I first met Dhog at a National Mathematics Summer School in Canberra in January 1986 - Catherine Playoust introduced us - and he was twice a member of Australia's Mathematical Olympiad team (in 1985 and 1986).
We went through uni together as undergraduates, we did honours in computer science together, and then as postgrad students shared a room (B24) in the Madsen basement along with Raf, Fred Curtis, Mitch, and others. Unlike some of us, David eventually finished his PhD. He appears in a photo of the traumasphere, one of Fred's most memorable origami constructions.

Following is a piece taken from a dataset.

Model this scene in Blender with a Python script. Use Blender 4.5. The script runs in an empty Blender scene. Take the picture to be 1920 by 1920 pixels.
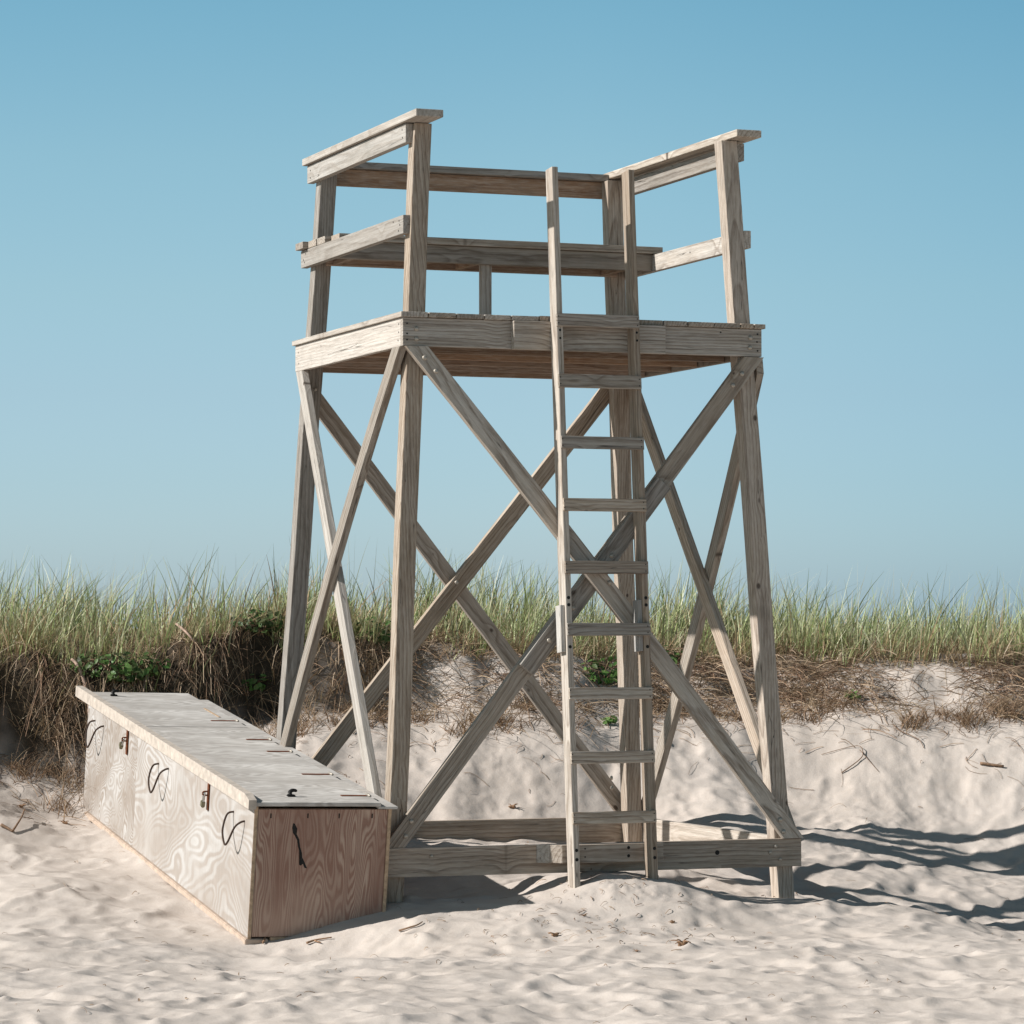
import bpy, bmesh, math, random
import numpy as np
from mathutils import Matrix, Vector

random.seed(7)
RNG = np.random.default_rng(11)
SC = bpy.context.scene
COL = SC.collection
CZ = 1.46                      # eye height above the flat beach

# ------------------------------------------------------------------ camera
cam_d = bpy.data.cameras.new('camera')
cam = bpy.data.objects.new('camera', cam_d)
COL.objects.link(cam)
cam.location = (0, 0, CZ)
cam.rotation_euler = (math.pi / 2 + 0.03443, 0, 0)
cam_d.sensor_width = 36
cam_d.lens = 6195.4 / 1920 * 36
cam_d.clip_start = 0.1
cam_d.clip_end = 5000
SC.camera = cam

# ------------------------------------------------------------------ sky and sun
TH = 0.36134                   # the tower is turned this much to the view
CT, ST = math.cos(TH), math.sin(TH)
sl = Vector((-0.80, 0.115, 0.564)).normalized()
SUN = Vector((CT * sl.x - ST * sl.y, ST * sl.x + CT * sl.y, sl.z))
world = bpy.data.worlds.new('World')
SC.world = world
world.use_nodes = True
wn = world.node_tree
wn.nodes.clear()
w_out = wn.nodes.new('ShaderNodeOutputWorld')
w_bg = wn.nodes.new('ShaderNodeBackground')
w_sky = wn.nodes.new('ShaderNodeTexSky')
w_sky.sky_type = 'NISHITA'
w_sky.sun_disc = False
w_sky.sun_elevation = math.asin(SUN.z)
w_sky.sun_rotation = math.atan2(SUN.x, SUN.y)
w_sky.altitude = 0
w_sky.air_density = 1.0
w_sky.dust_density = 0.6
w_sky.ozone_density = 1.6
w_bg.inputs['Strength'].default_value = 0.10
# tints sky by height; unseen upper part dimmed and warmed to weaken fill
w_geo = wn.nodes.new('ShaderNodeTexCoord')
w_sep = wn.nodes.new('ShaderNodeSeparateXYZ')
w_ramp = wn.nodes.new('ShaderNodeValToRGB')
w_mul = wn.nodes.new('ShaderNodeMix'); w_mul.data_type = 'RGBA'; w_mul.blend_type = 'MULTIPLY'
w_mul.inputs[0].default_value = 1.0
stops = [(0.0, (0.66, 0.90, 1.40)), (0.044, (0.64, 0.835, 1.13)), (0.07, (0.675, 0.83, 1.02)), (0.10, (0.715, 0.88, 0.955)),
         (0.14, (0.71, 0.92, 0.93)), (0.186, (0.607, 0.907, 0.907)), (0.32, (0.52, 0.60, 0.52)), (1.0, (0.42, 0.39, 0.30))]
cr = w_ramp.color_ramp
while len(cr.elements) < len(stops): cr.elements.new(0.5)
for e, (p, c) in zip(cr.elements, stops):
    e.position = p; e.color = (*c, 1)
wn.links.new(w_geo.outputs['Generated'], w_sep.inputs[0])
wn.links.new(w_sep.outputs['Z'], w_ramp.inputs[0])
wn.links.new(w_sky.outputs[0], w_mul.inputs[6]); wn.links.new(w_ramp.outputs[0], w_mul.inputs[7])
# a little deeper away from the sun
w_rx = wn.nodes.new('ShaderNodeValToRGB')
w_mr = wn.nodes.new('ShaderNodeMapRange')
w_mr.inputs[1].default_value = 0.02; w_mr.inputs[2].default_value = 0.20
w_rx.color_ramp.elements[0].color = (1.03, 1.02, 1.0, 1); w_rx.color_ramp.elements[1].color = (0.76, 0.85, 0.88, 1)
w_m2 = wn.nodes.new('ShaderNodeMix'); w_m2.data_type = 'RGBA'; w_m2.blend_type = 'MULTIPLY'
w_m2.inputs[0].default_value = 1.0
wn.links.new(w_sep.outputs['X'], w_mr.inputs[0]); wn.links.new(w_mr.outputs[0], w_rx.inputs[0])
wn.links.new(w_mul.outputs[2], w_m2.inputs[6]); wn.links.new(w_rx.outputs[0], w_m2.inputs[7])
wn.links.new(w_m2.outputs[2], w_bg.inputs[0])
wn.links.new(w_bg.outputs[0], w_out.inputs[0])

sun_d = bpy.data.lights.new('sun', 'SUN')
sun_d.energy = 4.8
sun_d.angle = math.radians(0.55)
sun_d.color = (1.0, 0.985, 0.96)
sun = bpy.data.objects.new('sun', sun_d)
COL.objects.link(sun)
sun.rotation_euler = SUN.to_track_quat('Z', 'Y').to_euler()

SC.view_settings.view_transform = 'Standard'
SC.view_settings.look = 'None'
SC.view_settings.gamma = 1
SC.view_settings.exposure = 0.42

# ------------------------------------------------------------------ helpers
WM = {}

def register(o, world_matrix, parent=None):
    COL.objects.link(o)
    WM[o.name] = world_matrix.copy()
    if parent is not None:
        o.parent = parent
        o.matrix_basis = WM[parent.name].inverted() @ world_matrix
    else:
        o.matrix_basis = world_matrix
    return o

def tag(o, label=None, cat=None, group=None, kind=None):
    if label: o['label'] = label
    if cat: o['category'] = cat
    if group: o['group'] = group
    if kind: o['kind'] = kind
    return o

def empty(name, loc, parent=None):
    o = bpy.data.objects.new(name, None)
    o.empty_display_size = 0.1
    return register(o, Matrix.Translation(Vector(loc)), parent)

def frame(origin, x, y, z):
    m = Matrix.Identity(4)
    for i, v in enumerate((x, y, z)):
        for k in range(3):
            m[k][i] = v[k]
    for k in range(3):
        m[k][3] = origin[k]
    return m

def mesh_obj(name, bm, mat, world_matrix, parent=None, smooth=False):
    me = bpy.data.meshes.new(name)
    bm.normal_update()
    bm.to_mesh(me)
    bm.free()
    if mat: me.materials.append(mat)
    if smooth:
        for p in me.polygons: p.use_smooth = True
    o = bpy.data.objects.new(name, me)
    return register(o, world_matrix, parent)

def np_mesh(name, verts, faces, mat, smooth=False, color=None, quads=True):
    me = bpy.data.meshes.new(name)
    n = 4 if quads else 3
    me.vertices.add(len(verts))
    me.vertices.foreach_set('co', np.ascontiguousarray(verts, np.float32).ravel())
    me.loops.add(len(faces) * n)
    me.loops.foreach_set('vertex_index', np.ascontiguousarray(faces, np.int32).ravel())
    me.polygons.add(len(faces))
    me.polygons.foreach_set('loop_start', np.arange(0, len(faces) * n, n, dtype=np.int32))
    me.polygons.foreach_set('loop_total', np.full(len(faces), n, np.int32))
    if smooth: me.polygons.foreach_set('use_smooth', np.ones(len(faces), bool))
    if color is not None:
        at = me.color_attributes.new('tint', 'FLOAT_COLOR', 'POINT')
        c4 = np.ones((len(verts), 4), np.float32)
        c4[:, :3] = color
        at.data.foreach_set('color', c4.ravel())
    me.update(calc_edges=True)
    me.validate()
    if mat: me.materials.append(mat)
    o = bpy.data.objects.new(name, me)
    return register(o, Matrix.Identity(4))

def board_bm(L, wy, wz, bevel=0.003, seg=0, bow=0.0, warp=0.0):
    """length along x (-L/2..L/2); y width; z thickness"""
    bm = bmesh.new()
    bmesh.ops.create_cube(bm, size=1.0)
    bmesh.ops.scale(bm, vec=(L, wy, wz), verts=bm.verts)
    if seg or abs(bow) > 0:
        n = max(seg, 10)
        ed = [e for e in bm.edges if abs((e.verts[0].co - e.verts[1].co).x) > 1e-5]
        bmesh.ops.subdivide_edges(bm, edges=ed, cuts=n, use_grid_fill=True)
    if bevel > 0:
        ed = [e for e in bm.edges if len(e.link_faces) == 2 and e.calc_face_angle(0) > 0.5]
        bmesh.ops.bevel(bm, geom=ed, offset=bevel, segments=2, affect='EDGES', profile=0.6, clamp_overlap=True)
    for v in bm.verts:
        t = 2 * v.co.x / L
        v.co.z += bow * (1 - t * t) + warp * t * t * t
    return bm

def clip(bm, co, no):
    bmesh.ops.bisect_plane(bm, geom=bm.verts[:] + bm.edges[:] + bm.faces[:], dist=1e-6,
                           plane_co=co, plane_no=no, clear_outer=True)
    ed = [e for e in bm.edges if e.is_boundary]
    if ed: bmesh.ops.holes_fill(bm, edges=ed, sides=0)

def tube_bm(pts, r, seg=8, taper=None):
    bm = bmesh.new()
    rings = []
    pts = [Vector(p) for p in pts]
    for i, p in enumerate(pts):
        d = (pts[min(i + 1, len(pts) - 1)] - pts[max(i - 1, 0)]).normalized()
        a = d.cross(Vector((0, 0, 1)))
        if a.length < 1e-3: a = d.cross(Vector((0, 1, 0)))
        a.normalize(); b = d.cross(a)
        rr = r if taper is None else r * (1 + (taper - 1) * i / (len(pts) - 1))
        rings.append([bm.verts.new(p + (a * math.cos(t) + b * math.sin(t)) * rr)
                      for t in [2 * math.pi * k / seg for k in range(seg)]])
    for i in range(len(rings) - 1):
        for k in range(seg):
            bm.faces.new((rings[i][k], rings[i][(k + 1) % seg], rings[i + 1][(k + 1) % seg], rings[i + 1][k]))
    bm.faces.new(rings[0][::-1]); bm.faces.new(rings[-1])
    return bm

def smooth_path(pts, n=6):
    P = [Vector(p) for p in pts]
    out = []
    for i in range(len(P) - 1):
        p0, p1, p2, p3 = P[max(i - 1, 0)], P[i], P[i + 1], P[min(i + 2, len(P) - 1)]
        for k in range(n):
            t = k / n
            out.append(0.5 * ((2 * p1) + (p2 - p0) * t + (2 * p0 - 5 * p1 + 4 * p2 - p3) * t * t + (3 * p1 - p0 - 3 * p2 + p3) * t ** 3))
    out.append(P[-1])
    return out

# ------------------------------------------------------------------ numpy noise
def _hash(ix, iy, seed):
    h = (ix.astype(np.int64) * 374761393 + iy.astype(np.int64) * 668265263 + seed * 974711) & 0x7fffffff
    h = ((h ^ (h >> 13)) * 1274126177) & 0x7fffffff
    return ((h ^ (h >> 16)) & 0xffff) / 65535.0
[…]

Dhog was always happy to help people - I often relied on him for C programming advice - though he did have a passion for doing things "the right way". He shared that with his friend John Mackin, who also died before his time, in 1996. Dave Watford and Geoff Bailey and I used to play bridge with Dhog and John, who insisted on playing a weird Tape Relay system he didn't understand himself but inflicted on Dhog anyway.
I screwed up one of the simulations I was running as part of my honours project, and filled up the entire honours disk with a huge file with the repeated line "Non-permanent edge colour". When my 21st birthday party came around, David gave me a present wrapped in a printout of (part of!) that file.
The EMU ate B24, but the Basser Department of Computer Science (the Secret Department of Pure Cosmic Beans) is still in Madsen.
David and I had dinner together at least weekly, usually in Newtown: the Beirut Pizza Bar, Hard Nox and the Ban Thai have gone, but Efes and the Old Saigon are still there. And Wentworth hasn't gone anywhere.
I didn't stay in close touch with Dhog after he moved to the United States, working first for nCube and then for Bell Labs, but we caught up whenever he visited Australia.
The window manager I still use, and have used for the last decade, is 9wm, which Dhog wrote.